Exercise objective: Find out how many lines of the material contain the string "scene" and give only that figure.

Information supplied:
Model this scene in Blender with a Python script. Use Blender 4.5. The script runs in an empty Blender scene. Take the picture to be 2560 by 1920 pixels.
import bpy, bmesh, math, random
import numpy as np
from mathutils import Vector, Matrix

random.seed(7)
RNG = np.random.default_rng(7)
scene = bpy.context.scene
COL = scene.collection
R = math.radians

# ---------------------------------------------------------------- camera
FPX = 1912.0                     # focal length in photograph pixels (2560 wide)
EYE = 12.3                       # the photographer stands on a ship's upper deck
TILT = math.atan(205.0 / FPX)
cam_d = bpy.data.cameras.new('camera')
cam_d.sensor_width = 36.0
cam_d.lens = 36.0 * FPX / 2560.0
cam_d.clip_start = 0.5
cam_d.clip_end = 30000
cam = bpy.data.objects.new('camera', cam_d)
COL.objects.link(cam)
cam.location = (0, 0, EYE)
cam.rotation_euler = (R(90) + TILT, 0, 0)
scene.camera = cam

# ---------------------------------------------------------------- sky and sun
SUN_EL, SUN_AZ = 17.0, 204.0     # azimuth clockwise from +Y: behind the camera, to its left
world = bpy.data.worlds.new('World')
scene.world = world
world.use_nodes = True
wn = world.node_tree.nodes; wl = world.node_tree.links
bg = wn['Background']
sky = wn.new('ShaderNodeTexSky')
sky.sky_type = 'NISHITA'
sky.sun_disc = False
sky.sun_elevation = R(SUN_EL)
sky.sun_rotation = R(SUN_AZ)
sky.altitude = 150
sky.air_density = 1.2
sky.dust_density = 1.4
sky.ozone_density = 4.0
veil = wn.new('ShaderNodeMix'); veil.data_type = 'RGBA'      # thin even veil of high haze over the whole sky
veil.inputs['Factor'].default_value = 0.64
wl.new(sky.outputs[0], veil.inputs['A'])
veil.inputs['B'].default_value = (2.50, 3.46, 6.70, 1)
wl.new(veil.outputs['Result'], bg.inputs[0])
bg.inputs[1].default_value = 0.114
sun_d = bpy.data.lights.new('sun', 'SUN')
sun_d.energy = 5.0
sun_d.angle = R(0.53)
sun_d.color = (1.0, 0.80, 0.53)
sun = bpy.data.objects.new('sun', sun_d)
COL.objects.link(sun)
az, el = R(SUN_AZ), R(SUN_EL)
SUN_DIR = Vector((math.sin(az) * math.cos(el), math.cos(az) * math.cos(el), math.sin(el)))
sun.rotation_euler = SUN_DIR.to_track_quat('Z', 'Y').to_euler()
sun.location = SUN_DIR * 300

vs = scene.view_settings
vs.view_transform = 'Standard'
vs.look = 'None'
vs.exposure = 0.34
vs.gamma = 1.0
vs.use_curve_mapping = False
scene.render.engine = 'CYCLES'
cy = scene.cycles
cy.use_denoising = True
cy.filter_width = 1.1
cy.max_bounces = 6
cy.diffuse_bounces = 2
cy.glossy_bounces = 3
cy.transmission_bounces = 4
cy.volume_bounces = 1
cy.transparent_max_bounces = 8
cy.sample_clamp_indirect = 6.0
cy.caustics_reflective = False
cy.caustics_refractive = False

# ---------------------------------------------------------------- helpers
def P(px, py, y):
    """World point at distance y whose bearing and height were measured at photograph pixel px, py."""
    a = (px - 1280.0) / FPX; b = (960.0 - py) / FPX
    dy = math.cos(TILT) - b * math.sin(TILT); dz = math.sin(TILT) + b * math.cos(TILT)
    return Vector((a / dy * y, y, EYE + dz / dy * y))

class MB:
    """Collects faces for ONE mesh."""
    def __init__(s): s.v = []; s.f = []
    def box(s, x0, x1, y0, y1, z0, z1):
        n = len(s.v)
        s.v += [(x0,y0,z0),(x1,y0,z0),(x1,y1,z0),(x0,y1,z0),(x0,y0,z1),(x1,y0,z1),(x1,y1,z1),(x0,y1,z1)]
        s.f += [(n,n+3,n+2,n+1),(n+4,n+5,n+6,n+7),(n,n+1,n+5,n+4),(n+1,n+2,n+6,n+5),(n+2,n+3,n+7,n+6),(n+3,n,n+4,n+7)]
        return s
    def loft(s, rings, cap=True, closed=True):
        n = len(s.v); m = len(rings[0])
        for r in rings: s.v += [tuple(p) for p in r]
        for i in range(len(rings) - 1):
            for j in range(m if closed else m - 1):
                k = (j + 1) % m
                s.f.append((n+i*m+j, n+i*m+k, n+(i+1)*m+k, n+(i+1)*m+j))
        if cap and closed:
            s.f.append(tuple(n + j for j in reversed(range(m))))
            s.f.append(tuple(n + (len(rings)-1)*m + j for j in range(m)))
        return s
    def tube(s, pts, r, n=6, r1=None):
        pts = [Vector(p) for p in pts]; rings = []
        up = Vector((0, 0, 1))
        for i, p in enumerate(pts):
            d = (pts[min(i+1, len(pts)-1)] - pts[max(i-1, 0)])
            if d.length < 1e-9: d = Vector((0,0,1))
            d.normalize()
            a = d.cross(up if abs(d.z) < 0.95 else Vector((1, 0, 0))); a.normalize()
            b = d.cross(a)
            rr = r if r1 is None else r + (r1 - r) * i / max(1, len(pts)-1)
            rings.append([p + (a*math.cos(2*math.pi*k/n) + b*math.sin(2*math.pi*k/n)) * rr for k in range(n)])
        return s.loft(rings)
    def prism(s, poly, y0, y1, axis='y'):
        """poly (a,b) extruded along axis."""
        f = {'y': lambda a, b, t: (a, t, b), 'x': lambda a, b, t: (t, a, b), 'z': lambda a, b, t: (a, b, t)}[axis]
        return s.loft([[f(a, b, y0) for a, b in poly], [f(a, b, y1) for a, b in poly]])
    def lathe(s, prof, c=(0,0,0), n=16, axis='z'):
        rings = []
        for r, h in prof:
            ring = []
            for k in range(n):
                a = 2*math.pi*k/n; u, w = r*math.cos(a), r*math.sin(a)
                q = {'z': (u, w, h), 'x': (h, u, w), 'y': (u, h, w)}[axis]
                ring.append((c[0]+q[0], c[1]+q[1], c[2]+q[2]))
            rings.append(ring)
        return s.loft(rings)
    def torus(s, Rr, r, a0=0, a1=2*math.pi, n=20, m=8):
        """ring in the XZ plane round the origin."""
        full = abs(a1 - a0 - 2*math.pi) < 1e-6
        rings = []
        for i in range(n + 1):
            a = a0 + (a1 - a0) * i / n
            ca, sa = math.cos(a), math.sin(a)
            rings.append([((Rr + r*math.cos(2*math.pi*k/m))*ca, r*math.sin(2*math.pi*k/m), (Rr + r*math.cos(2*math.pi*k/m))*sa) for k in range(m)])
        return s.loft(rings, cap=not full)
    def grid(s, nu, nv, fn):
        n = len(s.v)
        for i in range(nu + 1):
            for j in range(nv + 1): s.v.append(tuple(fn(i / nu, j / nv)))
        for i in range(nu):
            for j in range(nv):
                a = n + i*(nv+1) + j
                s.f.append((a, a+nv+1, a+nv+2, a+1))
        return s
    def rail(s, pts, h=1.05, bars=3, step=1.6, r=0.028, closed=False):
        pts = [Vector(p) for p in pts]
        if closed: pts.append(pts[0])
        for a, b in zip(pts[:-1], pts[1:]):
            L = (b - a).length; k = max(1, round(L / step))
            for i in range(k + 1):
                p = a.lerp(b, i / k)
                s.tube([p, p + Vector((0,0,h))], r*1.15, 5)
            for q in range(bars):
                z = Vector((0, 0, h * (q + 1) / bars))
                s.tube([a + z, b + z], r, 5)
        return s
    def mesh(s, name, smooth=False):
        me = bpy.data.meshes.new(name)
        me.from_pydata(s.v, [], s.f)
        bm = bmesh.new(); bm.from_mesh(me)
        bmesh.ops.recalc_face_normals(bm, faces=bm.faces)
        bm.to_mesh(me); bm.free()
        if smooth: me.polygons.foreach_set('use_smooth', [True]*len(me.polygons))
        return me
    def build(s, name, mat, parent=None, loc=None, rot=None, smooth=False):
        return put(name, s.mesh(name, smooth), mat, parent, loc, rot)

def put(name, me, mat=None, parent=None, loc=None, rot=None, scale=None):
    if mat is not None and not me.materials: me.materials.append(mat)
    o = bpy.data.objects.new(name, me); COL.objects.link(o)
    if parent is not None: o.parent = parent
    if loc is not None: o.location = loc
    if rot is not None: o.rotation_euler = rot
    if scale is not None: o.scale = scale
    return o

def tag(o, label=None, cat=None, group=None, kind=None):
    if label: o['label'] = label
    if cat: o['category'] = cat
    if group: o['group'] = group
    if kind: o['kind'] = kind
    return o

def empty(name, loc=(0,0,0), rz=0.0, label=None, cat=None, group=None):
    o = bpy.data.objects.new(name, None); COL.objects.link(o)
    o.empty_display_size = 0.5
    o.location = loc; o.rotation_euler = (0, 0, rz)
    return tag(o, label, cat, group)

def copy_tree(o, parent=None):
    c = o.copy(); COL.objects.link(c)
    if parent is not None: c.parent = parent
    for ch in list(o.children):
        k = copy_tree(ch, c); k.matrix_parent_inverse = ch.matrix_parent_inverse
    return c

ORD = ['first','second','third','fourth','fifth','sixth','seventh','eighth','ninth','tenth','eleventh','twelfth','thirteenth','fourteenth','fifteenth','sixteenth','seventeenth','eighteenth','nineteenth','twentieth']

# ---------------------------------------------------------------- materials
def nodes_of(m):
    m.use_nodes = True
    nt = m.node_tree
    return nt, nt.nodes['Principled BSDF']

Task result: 8